Requirements
The lines to extract start at the one containing "830 pixels high." and end with the last line; give them exactly and nothing more.

[Scripts that build scenes]

- - - - - - -

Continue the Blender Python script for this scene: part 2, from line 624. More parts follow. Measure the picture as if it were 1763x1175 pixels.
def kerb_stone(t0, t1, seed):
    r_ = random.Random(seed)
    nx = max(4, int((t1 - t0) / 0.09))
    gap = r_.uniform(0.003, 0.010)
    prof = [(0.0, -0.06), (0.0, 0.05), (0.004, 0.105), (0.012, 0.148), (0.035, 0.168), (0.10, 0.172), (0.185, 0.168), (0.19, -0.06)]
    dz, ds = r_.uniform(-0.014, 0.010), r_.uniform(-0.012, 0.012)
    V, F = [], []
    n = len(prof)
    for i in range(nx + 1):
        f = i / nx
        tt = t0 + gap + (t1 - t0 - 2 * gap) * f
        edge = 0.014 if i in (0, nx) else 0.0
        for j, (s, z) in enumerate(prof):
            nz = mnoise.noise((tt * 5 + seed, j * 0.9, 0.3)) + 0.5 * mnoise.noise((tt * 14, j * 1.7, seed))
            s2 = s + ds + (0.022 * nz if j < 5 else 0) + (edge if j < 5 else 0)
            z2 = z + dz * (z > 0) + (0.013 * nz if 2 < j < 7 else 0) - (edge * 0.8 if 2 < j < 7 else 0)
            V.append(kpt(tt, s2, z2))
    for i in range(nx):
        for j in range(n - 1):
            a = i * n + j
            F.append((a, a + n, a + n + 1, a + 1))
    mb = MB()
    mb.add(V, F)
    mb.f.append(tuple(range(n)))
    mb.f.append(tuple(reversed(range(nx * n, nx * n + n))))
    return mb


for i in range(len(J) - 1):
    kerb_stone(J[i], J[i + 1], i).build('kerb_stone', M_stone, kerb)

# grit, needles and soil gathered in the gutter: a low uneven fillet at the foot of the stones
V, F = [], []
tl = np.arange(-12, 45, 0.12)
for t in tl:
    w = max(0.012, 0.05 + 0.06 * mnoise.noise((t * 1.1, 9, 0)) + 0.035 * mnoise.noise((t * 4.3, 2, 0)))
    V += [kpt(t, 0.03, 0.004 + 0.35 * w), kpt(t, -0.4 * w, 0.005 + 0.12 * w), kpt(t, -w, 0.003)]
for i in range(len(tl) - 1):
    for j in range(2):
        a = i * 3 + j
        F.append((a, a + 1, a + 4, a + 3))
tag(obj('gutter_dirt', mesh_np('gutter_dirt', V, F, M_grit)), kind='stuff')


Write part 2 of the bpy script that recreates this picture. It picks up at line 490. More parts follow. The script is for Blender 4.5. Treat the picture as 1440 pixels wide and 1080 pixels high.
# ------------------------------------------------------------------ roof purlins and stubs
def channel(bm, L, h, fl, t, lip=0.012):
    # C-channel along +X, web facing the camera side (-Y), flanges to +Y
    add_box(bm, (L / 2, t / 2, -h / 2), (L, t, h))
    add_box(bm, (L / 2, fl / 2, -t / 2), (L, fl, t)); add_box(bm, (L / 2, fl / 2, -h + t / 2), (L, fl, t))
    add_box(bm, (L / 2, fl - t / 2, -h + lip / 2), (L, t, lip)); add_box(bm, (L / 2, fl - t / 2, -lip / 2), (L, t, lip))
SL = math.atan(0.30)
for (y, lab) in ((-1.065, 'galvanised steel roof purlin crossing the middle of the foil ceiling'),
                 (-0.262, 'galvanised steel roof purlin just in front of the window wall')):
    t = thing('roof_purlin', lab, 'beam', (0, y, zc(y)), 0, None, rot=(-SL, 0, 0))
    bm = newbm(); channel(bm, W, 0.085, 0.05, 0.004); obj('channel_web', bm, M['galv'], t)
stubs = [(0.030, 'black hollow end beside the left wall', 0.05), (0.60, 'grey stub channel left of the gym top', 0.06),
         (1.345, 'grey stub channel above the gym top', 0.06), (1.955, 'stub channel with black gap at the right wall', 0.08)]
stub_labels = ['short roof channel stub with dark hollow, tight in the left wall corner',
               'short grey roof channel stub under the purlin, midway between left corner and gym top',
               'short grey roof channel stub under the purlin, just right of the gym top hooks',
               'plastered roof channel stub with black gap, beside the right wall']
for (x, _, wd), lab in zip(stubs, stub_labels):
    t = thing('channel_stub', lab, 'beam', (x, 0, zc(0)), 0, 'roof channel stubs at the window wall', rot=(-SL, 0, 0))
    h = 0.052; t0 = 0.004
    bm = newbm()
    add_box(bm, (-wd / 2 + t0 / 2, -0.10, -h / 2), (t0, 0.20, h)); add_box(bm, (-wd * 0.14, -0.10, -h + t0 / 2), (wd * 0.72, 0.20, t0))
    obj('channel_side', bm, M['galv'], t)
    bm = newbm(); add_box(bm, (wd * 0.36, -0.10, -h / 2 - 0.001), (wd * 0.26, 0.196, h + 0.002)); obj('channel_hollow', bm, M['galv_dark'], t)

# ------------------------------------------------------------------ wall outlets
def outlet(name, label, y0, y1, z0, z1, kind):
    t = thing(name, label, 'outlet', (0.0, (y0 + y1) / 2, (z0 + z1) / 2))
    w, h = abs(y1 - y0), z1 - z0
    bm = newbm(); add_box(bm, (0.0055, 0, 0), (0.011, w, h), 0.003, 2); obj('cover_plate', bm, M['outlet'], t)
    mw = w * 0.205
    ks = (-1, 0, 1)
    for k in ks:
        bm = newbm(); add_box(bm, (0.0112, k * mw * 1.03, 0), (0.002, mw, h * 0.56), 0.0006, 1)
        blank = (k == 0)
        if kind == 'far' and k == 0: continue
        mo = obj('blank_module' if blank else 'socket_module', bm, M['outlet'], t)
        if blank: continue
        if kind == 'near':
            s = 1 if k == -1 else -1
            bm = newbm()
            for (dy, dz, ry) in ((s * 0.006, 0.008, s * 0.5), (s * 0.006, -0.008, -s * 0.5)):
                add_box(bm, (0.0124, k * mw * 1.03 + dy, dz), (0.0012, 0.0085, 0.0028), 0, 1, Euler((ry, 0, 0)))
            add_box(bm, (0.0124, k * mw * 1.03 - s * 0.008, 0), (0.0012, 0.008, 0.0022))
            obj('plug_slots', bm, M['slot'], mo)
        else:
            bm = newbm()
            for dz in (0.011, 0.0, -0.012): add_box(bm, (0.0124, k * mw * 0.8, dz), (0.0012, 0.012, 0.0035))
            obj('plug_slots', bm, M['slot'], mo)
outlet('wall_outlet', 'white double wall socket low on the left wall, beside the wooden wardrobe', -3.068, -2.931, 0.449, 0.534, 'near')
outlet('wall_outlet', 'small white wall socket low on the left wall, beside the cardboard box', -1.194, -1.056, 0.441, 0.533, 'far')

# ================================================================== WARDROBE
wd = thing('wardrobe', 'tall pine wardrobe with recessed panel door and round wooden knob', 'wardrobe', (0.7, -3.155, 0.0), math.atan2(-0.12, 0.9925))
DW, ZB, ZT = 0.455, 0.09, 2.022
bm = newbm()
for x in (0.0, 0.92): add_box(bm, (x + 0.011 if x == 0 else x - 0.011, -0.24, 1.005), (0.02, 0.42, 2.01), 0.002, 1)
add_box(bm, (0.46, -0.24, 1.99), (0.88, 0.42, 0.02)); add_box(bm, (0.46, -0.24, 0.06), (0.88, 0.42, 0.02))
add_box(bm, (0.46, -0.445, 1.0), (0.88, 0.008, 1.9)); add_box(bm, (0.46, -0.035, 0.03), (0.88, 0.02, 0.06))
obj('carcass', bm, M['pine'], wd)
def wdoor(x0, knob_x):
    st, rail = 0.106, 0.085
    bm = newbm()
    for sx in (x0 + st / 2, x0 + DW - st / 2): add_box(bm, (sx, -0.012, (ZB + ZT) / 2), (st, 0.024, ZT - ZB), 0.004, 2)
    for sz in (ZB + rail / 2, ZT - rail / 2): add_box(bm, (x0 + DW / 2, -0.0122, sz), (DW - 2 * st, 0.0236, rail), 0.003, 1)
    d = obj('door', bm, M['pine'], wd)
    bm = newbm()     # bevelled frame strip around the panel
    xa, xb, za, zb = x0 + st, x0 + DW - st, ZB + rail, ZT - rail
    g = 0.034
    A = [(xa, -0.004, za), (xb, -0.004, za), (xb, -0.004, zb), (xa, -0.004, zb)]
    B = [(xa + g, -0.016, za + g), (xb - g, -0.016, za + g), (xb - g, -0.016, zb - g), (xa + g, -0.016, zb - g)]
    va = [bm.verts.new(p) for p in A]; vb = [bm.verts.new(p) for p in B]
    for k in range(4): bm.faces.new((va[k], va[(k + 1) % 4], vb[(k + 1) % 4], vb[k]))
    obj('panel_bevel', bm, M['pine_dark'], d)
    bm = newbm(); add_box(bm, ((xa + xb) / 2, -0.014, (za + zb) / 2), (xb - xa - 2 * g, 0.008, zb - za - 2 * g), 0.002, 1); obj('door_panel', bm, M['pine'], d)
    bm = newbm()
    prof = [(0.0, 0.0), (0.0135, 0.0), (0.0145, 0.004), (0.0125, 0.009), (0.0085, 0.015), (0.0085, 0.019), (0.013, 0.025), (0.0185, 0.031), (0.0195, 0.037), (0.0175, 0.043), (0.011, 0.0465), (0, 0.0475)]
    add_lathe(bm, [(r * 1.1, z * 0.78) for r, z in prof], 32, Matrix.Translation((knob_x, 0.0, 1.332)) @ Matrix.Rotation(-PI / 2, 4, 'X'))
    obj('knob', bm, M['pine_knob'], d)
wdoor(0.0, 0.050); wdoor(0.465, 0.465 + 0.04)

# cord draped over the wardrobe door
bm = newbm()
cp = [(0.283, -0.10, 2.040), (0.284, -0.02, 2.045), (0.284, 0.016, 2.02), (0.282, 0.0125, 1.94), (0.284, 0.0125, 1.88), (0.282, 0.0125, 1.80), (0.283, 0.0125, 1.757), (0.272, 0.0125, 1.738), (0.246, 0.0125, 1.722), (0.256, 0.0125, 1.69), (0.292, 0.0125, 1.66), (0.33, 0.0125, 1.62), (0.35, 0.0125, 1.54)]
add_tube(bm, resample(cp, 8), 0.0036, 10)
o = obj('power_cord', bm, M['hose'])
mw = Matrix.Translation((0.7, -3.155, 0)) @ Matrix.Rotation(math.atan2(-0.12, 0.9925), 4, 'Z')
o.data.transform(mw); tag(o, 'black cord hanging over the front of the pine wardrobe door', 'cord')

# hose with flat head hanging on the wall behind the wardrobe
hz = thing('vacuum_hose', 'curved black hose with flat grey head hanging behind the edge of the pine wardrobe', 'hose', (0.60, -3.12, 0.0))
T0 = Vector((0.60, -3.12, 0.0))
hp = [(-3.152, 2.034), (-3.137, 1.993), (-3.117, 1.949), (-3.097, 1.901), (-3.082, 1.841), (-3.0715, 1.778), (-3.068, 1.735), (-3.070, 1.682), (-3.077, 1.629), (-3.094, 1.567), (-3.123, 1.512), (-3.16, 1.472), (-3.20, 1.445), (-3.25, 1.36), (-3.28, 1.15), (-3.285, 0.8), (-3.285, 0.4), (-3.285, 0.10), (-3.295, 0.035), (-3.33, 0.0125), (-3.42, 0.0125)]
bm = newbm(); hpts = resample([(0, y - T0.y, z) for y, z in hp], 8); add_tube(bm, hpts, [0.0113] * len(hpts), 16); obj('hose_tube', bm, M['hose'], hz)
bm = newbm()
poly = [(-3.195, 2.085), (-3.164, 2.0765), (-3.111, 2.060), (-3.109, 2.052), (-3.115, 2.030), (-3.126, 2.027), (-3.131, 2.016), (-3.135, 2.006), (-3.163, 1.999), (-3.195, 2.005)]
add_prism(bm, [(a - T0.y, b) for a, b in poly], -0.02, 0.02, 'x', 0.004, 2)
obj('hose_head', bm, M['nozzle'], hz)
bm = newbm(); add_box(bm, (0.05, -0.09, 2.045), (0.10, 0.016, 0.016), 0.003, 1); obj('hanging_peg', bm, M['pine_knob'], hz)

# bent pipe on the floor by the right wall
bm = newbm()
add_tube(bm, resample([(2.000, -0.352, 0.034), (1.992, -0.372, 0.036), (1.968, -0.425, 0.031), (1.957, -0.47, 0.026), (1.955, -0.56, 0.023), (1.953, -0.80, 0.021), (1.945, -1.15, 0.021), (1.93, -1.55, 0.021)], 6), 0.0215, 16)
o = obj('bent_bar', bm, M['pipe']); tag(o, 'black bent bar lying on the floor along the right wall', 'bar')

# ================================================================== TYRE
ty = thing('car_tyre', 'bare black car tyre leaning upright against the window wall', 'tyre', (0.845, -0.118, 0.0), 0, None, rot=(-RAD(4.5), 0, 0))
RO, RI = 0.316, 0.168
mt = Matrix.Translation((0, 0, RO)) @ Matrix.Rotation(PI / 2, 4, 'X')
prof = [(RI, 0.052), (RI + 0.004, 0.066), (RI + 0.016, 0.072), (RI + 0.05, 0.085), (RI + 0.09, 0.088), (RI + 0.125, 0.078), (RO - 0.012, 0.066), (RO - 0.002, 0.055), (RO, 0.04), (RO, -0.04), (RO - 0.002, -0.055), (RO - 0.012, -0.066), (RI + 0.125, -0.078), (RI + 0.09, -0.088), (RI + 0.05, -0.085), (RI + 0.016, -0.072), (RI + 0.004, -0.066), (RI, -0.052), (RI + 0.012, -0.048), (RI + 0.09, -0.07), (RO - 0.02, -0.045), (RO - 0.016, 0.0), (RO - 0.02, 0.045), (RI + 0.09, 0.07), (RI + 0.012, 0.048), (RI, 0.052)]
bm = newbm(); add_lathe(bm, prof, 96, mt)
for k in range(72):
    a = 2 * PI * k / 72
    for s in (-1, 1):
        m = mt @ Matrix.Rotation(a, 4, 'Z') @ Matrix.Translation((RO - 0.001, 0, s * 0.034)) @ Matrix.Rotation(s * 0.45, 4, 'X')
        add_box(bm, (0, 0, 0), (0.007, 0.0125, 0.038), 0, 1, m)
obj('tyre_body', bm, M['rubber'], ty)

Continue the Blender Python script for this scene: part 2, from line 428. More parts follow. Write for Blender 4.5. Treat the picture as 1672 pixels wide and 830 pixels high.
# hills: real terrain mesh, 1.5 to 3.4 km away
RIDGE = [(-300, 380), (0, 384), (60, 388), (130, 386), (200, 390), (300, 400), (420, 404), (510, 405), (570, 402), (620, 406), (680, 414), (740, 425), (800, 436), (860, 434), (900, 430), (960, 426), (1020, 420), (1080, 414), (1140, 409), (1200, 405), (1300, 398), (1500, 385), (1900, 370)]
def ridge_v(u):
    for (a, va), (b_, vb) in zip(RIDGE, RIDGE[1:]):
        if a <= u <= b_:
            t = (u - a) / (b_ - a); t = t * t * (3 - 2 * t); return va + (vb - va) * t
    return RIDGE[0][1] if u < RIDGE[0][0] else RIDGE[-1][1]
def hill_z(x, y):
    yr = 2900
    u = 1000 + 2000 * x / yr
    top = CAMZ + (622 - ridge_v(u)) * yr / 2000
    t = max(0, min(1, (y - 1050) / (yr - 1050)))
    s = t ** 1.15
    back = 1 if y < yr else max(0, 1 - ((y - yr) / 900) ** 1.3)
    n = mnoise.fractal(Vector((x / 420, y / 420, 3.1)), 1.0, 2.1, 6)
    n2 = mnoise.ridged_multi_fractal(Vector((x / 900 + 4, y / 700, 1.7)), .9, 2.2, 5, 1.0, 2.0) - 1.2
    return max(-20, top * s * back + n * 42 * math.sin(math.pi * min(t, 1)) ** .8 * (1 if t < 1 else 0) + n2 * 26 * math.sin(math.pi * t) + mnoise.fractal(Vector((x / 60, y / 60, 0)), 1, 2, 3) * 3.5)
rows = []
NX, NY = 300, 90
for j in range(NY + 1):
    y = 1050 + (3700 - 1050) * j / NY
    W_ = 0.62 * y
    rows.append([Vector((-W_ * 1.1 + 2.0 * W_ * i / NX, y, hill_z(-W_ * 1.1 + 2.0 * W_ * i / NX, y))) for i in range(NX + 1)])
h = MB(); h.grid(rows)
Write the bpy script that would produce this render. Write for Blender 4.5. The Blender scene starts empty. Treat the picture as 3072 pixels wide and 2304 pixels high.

- - - - - - -

Output for this task
Continue the Blender Python script for this scene: part 2, from line 428. More parts follow. Write for Blender 4.5. Treat the picture as 1672 pixels wide and 830 pixels high.
# hills: real terrain mesh, 1.5 to 3.4 km away
RIDGE = [(-300, 380), (0, 384), (60, 388), (130, 386), (200, 390), (300, 400), (420, 404), (510, 405), (570, 402), (620, 406), (680, 414), (740, 425), (800, 436), (860, 434), (900, 430), (960, 426), (1020, 420), (1080, 414), (1140, 409), (1200, 405), (1300, 398), (1500, 385), (1900, 370)]
def ridge_v(u):
    for (a, va), (b_, vb) in zip(RIDGE, RIDGE[1:]):
        if a <= u <= b_:
            t = (u - a) / (b_ - a); t = t * t * (3 - 2 * t); return va + (vb - va) * t
    return RIDGE[0][1] if u < RIDGE[0][0] else RIDGE[-1][1]
def hill_z(x, y):
    yr = 2900
    u = 1000 + 2000 * x / yr
    top = CAMZ + (622 - ridge_v(u)) * yr / 2000
    t = max(0, min(1, (y - 1050) / (yr - 1050)))
    s = t ** 1.15
    back = 1 if y < yr else max(0, 1 - ((y - yr) / 900) ** 1.3)
    n = mnoise.fractal(Vector((x / 420, y / 420, 3.1)), 1.0, 2.1, 6)
    n2 = mnoise.ridged_multi_fractal(Vector((x / 900 + 4, y / 700, 1.7)), .9, 2.2, 5, 1.0, 2.0) - 1.2
    return max(-20, top * s * back + n * 42 * math.sin(math.pi * min(t, 1)) ** .8 * (1 if t < 1 else 0) + n2 * 26 * math.sin(math.pi * t) + mnoise.fractal(Vector((x / 60, y / 60, 0)), 1, 2, 3) * 3.5)
rows = []
NX, NY = 300, 90
for j in range(NY + 1):
    y = 1050 + (3700 - 1050) * j / NY
    W_ = 0.62 * y
    rows.append([Vector((-W_ * 1.1 + 2.0 * W_ * i / NX, y, hill_z(-W_ * 1.1 + 2.0 * W_ * i / NX, y))) for i in range(NX + 1)])
h = MB(); h.grid(rows)
Write the bpy script that would produce this render. Write for Blender 4.5. The Blender scene starts empty. Treat the picture as 3072 pixels wide and 2304 pixels high.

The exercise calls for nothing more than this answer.